Каждый хоть однажды переживал это чувство личной причастности к чужой жизни, держа в руках рукопись великого человека. Можно «тронуть почерк, как тронуть руку». Хотя, в общем, не всегда в рукописи запечатлен ее автор. Моцартовские сочинения и письма — наиболее точный его портрет. Беззаботно прыгающие по нотным линейкам аккорды черновиков экзаменационной работы в Болонской филармонической академии похожи на повзрослевшие клавиры поздних сочинений. В них та же неудержимость «легкого» пения, беспрепятственность движения. Это ощущение легкости и вседоступности не снимается даже строчкам письма: «Милая мама, я не могу тебе много писать, потому что у меня очень болят пальцы от писания речитативов». Даже зная его сложную жизнь, думаешь о том, что этому человеку все должно было быть просто. Просто, как записать на слух знаменитое «miserere» Аллегри в Сикстинской капелле.
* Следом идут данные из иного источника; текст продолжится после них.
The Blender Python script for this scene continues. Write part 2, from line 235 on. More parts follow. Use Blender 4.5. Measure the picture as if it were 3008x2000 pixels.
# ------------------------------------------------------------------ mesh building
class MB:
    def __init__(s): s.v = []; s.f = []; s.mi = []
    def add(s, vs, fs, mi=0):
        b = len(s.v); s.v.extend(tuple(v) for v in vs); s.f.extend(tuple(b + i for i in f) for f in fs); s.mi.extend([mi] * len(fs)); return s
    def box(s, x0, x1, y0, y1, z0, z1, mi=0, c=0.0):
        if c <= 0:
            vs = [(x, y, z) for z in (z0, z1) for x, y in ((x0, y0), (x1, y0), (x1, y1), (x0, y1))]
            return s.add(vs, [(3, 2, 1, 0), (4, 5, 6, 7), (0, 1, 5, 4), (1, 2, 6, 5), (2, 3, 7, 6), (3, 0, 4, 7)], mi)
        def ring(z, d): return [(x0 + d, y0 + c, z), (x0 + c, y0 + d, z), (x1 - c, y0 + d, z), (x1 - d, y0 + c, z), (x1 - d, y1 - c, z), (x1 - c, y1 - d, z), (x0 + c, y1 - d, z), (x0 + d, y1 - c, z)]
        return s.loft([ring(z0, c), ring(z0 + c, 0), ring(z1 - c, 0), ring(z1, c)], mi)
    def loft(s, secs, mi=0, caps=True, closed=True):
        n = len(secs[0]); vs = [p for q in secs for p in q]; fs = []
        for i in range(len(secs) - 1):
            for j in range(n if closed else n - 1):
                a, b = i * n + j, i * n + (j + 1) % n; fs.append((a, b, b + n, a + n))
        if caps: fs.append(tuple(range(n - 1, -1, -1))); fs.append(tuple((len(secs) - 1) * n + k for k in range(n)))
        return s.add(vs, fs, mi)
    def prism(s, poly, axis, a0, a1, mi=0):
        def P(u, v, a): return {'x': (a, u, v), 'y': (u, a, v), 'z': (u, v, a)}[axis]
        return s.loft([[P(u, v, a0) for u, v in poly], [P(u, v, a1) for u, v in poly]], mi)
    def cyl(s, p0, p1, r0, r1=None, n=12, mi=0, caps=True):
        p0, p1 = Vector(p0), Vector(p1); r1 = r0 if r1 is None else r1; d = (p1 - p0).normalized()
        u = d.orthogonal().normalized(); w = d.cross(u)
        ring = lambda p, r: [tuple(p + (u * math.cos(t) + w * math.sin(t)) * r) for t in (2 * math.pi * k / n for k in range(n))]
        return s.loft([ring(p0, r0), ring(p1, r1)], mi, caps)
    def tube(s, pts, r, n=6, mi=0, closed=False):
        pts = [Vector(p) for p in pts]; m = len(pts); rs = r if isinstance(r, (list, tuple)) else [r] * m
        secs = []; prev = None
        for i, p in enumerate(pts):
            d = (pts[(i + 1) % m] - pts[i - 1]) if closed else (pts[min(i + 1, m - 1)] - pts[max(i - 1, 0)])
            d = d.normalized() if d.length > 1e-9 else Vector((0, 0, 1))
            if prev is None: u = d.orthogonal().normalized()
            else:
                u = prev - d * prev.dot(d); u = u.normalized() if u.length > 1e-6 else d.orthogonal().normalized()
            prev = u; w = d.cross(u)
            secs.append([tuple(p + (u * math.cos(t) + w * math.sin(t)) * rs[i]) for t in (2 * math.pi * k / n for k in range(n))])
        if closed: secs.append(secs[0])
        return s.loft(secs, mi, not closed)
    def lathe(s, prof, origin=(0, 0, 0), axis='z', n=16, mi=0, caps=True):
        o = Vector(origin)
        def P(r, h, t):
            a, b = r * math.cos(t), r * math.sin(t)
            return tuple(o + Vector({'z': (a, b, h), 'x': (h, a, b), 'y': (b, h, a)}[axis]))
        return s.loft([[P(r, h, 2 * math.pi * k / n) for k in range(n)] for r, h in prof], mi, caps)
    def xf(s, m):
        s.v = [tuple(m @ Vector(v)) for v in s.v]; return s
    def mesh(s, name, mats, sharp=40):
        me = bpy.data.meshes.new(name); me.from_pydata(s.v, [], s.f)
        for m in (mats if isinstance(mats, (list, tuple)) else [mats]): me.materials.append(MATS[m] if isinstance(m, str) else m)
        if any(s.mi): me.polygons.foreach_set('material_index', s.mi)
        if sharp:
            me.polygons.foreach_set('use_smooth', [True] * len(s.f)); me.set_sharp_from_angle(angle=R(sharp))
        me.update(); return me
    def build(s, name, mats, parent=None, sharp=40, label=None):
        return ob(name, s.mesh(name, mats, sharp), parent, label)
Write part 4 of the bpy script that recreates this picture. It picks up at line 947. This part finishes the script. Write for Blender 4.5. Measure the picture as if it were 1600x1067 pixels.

Как разом порвать с тиранией архиепископа, сделавшего гения слугой. Чтобы выковать солнце для людей, самому нужно быть вечно солнечным. Я снова думала об этом в моцартовском домике, застигнутая колоколами собора на Домпляц. Сюда, к моцартовском истокам, мне захотелось прийти в последнюю очередь. Он смотрел на меня с портрета — беспечный мальчик, замурованный в золото придворного мундира. Такой, каким увидел его четырнадцатилетний Гёте. И все предметы вокруг — концертный рояль, клавикорды и крохотная скрипка, — казалось, были вместилищами этой же легкой радости. Особенно скрипочка. Это на ней семилетний Вольфганг просил разрешения дублировать второго скрипача в трио. «Только так, чтобы тебя почти не было слышно», — сказал отец. «А через пять минут, — писал друг семьи, музыковед Шахтнер, — я, отложив мою скрипку, слушал мальчика и смотрел на отца, чье лицо было влажным от слез восхищения».